Every Artist Has a Story

Mary Ronin. She may not be a household name, but in New York City in the 1940's, 1950's and 1960's she was making waves. Mary Ronin was born to a horse trainer father and a housewife mother in Illinois. She attended art school at Omaha University. In 1938, Mary moved to New York City and found work in the advertising art department at Bloomingdale's. As she stated, "I drew everything they sold. Pots, pans, shoes, furniture - everything." After Bloomingdale's, Ronin moved on to Young and Rubicam to become one of the first female art directors in New York. For anyone who has spent a summer in New York City, you know it can be an especially hot and unpleasant place. Taking advantage of her social stature, Ms. Ronin was a frequent visitor Fire Island, specifically Cherry Grove. Cherry Grove was a secret place for 'women who loved women' as the understanding of, or even the term lesbian, were not uttered in public. The Arts Project of Cherry Grove provided a venue that was unheard-of for lesbian and straight women residents.
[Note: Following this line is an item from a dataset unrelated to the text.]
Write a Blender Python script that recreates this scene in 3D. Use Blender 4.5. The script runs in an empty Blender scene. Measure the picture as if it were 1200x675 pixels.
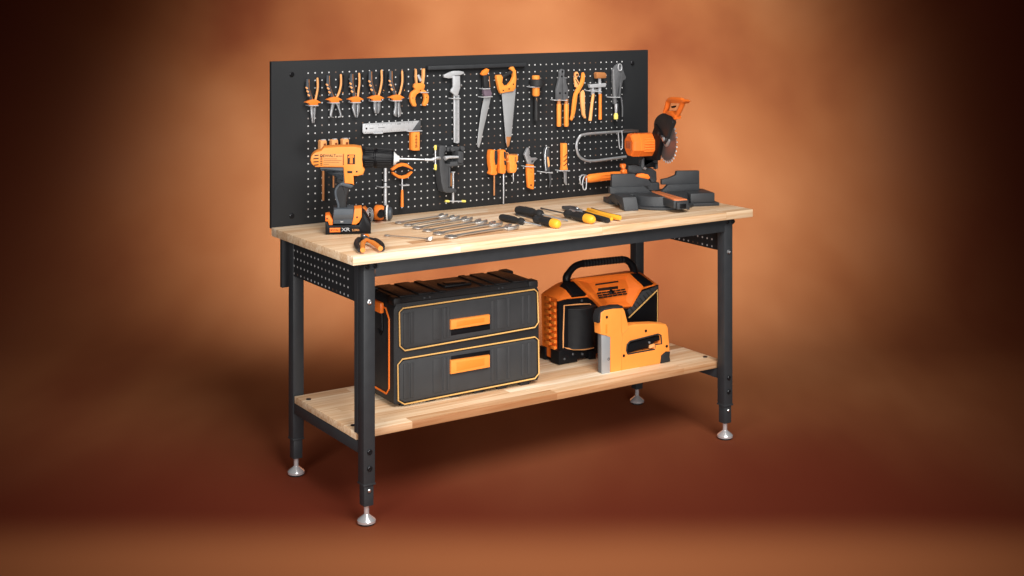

Mary Ronin, considered quite the beauty, appeared in the "Cherry Grove Follies of 1949". Among Ronin’s admirers in the Grove was Patricia Highsmith, lesbian author of Strangers on a Train and The Price of Salt. After seven years at Young and Rubicam, Ronin took a sabbatical year in France in 1952, retiring in 1953 to freelance. Mary would later set up a home and studio in Connecticut. It was there that she died in 1992.